The remaining friends drift through life, from job to job, from relationship to relationship, as if they could be forever young and restless. But the continual drift has finally grown every bit as tiresome to them as baby boomer navel-gazing.

This is, of course, the inevitable ennui of impending middle age. Or as Coupland describes the mental state: “We had all awakened X number of years past our youth feeling sleazy and harsh. Choices still existed, but they were no longer infinite. Fun had become a scrim, concealing the hysteria that lay behind it. We had quietly settled into a premature autumn of life - no gentle mellowing or Indian summer of immense beauty, just a sudden frost, a harsh winter with snows that accumulate, never to melt.”

Then, after 6,719 days of coma-doze, Karen suddenly awakes, a frozen-in-time traveler deposited in a world without the Berlin Wall and with “fat-free everything.” And Jared soon appears on the scene, a ghost with powers and knowledge from somewhere beyond. These two unexpected developments make their friends feel as if they had somehow been “chosen,” especially when the world begins to collapse in chaos.

Existential modern questions become an imperative: “What’s the point of being efficient if you’re only leading an efficiently blank life?” Coupland, at novel’s close, offers his own answers on such matters, answers sometimes so seemingly obvious that he appears to be tightrope-walking on the precipice of platitudes, but still heartfelt.

This sermonizing seems particularly unexpected from a writer who has long cultivated a stance of not being a spokesman for anything. It was not that long ago that Coupland told an interviewer, “Writing that sets out to prove something isn’t really writing; it’s a kind of lobbying.”

The Coupland of today seemed genuinely taken aback that the Coupland of yesterday could have said such a thing, especially in light of the messages of personal connection and positive action that end “Girlfriend in a Coma” with such an exclamation point. But then, this is the very first of Coupland’s six novels where some of the characters actually have children of their own, that transformative event of adulthood where what happens to the world in the future does indeed matter, however cool and uninvolved one presumes to be.

“I think maybe that’s something you learn about responsibilities - how they put you more in tune with the necessity of the moral side of life,” Coupland said. “Everyone may take different pathways to get there, but we all end up in the same place.”

Coupland is philosophical about fame and popularity, resigned to the way they seem to rise and fall with the phases of the moon, although a disastrous tour through Europe on behalf of one of his books was largely what sent him on the downward spiral to 1996 and what he describes as “probably the darkest period of my life.” His first and foremost concern continues to remain his writing - “that’s what I do.”

And so when “Girlfriend in a Coma” tumbled out of his head in a way that none of his novels had before, Coupland followed that raging creative impulse right to its bright, shining conclusion. It was, he knew, “not a focus group ending,” some way to win favor according to the prevailing winds of opinion.

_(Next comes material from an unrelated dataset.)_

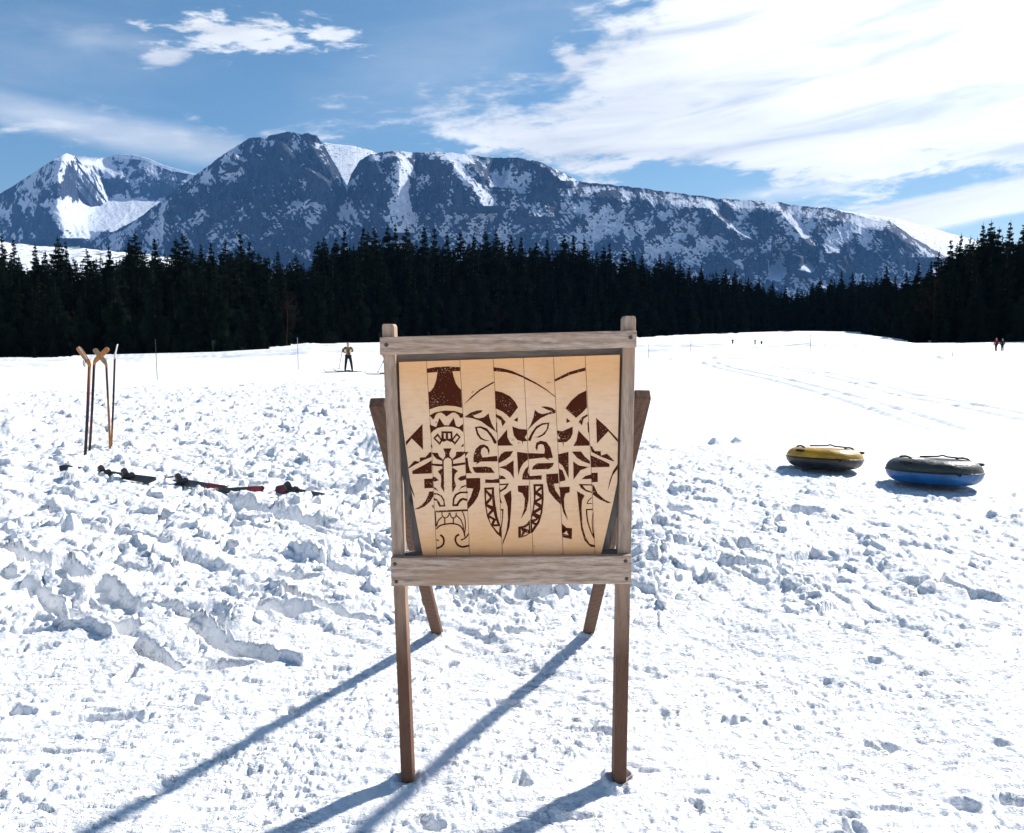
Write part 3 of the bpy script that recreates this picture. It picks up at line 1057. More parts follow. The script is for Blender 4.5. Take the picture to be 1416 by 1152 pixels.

“The book,” he emphasized, “ended up being a parable on the pitfalls of complacency and the unwitting complicity of apathy. It’s about how that really doesn’t work anymore, and how that also spells the end of irony. Irony will only take you to a certain level, and it will never transcend that. …

“My hope is that people will come out of this book just looking at the world with slightly opened eyes,” Coupland said. “That’s all I’m after.”